By Vince Smith,
Big Rock, Ill.
As I read Leonard Wass’ August 4 letter to The Voice pertaining to gun control laws, it brought to mind a well-known quote attributed to Mark Twain: “Facts are stubborn things, but statistics are pliable”.
Certainly Mr. Wass is entitled to his own political opinions, but I find his attempt to support those opinions by an awkward distortion of widely available statistical data to be offensive and ineffective.
At the core of his computational caper is “the list”. Although he fails to identify the source of his list, it is most likely the list compiled by the United Nations Office on Drugs and Crime (UNODC). That list includes data on the incidence of murder in each of 195 different countries across the globe. Mr. Wass first accurately points out that the United States ranks third on this list (2020 data), but he chooses to ignore the fact that when our population ranks third and is taken into account, our ranking tumbles to 59th.
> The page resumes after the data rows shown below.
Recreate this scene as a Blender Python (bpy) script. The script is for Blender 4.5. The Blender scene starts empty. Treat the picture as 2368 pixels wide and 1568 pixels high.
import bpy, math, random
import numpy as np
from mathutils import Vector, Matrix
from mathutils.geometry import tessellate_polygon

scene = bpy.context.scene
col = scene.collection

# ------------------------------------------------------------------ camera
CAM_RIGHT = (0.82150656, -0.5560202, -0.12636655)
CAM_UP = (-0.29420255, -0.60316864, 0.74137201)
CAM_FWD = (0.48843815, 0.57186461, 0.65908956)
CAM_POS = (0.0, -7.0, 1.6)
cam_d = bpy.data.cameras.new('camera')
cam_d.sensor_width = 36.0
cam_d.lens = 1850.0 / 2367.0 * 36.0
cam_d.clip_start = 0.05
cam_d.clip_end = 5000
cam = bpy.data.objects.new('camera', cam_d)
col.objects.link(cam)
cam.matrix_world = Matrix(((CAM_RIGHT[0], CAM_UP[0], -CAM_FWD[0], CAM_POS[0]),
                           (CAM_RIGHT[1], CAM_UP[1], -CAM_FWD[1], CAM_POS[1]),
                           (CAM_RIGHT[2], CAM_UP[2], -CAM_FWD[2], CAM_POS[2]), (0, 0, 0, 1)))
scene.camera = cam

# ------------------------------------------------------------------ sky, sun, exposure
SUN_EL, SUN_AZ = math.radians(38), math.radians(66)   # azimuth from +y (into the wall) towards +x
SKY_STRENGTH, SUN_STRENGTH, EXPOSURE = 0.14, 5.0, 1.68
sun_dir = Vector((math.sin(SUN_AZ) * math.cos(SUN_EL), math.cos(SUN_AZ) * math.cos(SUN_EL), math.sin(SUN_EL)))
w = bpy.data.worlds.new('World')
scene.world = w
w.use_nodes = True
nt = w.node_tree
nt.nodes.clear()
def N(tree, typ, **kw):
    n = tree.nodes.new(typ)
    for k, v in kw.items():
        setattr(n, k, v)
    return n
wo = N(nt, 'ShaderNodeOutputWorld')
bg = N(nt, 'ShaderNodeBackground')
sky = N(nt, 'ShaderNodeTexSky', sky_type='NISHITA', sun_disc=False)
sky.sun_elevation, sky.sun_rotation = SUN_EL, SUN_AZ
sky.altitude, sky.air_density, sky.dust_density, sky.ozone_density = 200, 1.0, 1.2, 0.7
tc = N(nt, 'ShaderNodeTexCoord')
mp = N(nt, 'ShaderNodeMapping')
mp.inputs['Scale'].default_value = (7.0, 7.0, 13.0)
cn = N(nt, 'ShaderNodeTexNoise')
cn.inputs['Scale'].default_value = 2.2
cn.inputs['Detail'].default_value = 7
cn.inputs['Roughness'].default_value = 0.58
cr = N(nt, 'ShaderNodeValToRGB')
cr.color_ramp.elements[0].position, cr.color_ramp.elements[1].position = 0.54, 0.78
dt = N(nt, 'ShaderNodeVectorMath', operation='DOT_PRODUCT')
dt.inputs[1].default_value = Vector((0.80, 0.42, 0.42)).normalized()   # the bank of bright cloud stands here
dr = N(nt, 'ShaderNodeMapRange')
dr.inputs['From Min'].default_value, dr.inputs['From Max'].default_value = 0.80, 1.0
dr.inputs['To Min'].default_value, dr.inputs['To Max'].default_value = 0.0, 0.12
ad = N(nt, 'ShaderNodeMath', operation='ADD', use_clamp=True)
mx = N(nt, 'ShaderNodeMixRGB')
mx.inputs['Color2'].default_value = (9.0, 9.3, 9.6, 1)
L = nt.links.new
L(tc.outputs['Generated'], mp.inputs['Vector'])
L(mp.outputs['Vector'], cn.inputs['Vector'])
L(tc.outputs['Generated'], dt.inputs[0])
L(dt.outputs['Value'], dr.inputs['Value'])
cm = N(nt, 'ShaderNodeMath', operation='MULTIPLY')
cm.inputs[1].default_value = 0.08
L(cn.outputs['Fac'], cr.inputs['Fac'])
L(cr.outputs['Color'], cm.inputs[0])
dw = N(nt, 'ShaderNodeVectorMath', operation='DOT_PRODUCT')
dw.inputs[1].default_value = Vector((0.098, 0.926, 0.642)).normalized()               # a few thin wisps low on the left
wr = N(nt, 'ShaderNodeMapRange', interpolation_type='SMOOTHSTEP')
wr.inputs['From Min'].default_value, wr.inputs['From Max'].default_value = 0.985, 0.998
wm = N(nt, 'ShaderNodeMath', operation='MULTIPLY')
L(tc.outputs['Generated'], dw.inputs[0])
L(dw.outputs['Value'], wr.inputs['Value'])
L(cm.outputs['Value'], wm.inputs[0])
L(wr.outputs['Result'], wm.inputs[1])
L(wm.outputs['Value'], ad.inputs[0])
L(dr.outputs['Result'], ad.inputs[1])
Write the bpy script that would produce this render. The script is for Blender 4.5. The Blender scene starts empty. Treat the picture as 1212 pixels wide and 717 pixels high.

From this point forward his mathematical machinations become even more mysterious and misleading.
He suggests that if we could rid ourselves of the Democratic Party control of the cities of Chicago, Detroit, St. Louis, New Orleans, and Washington D.C., we could subtract the number of murders in each of those cities from our current national total, yielding the enviable ranking of 189th on the list!!! (Keep in mind, rankings on this list are like scores on the golf course… lower is better). In addition to his suggestion being idiotic, his mathematical manipulations of the available data would earn him an F in any sixth grade classroom. It is not particularly easy to find the relevant raw number (rather than rate) of murders for each of these cities, but for anyone interested in doing the calculations themselves, the Rochester Institute of Technology has published online a well-done summary of homicide statistics for 24 U.S. cities which include these. From those data, it is clear that the combined number of murders in those cities on which Mr. Wass has focused amounted to less than 10% of our national total in 2020. Therefore it should surprise no one that our ranking on “the list” would fall only two or three places, hardly the precipitous drop that Mr. Wass claimed.
But, regardless of Mr. Wass’ ill-founded rationale for making our country safer, I’m most disturbed by the words of his last paragraph: “our Second Amendment for the specific purpose…to take down a corrupt government.” The Second Amendment is in place to allow for an armed takeover of a government that he may view as corrupt? Is that what January 6 was all about? In what country do we live?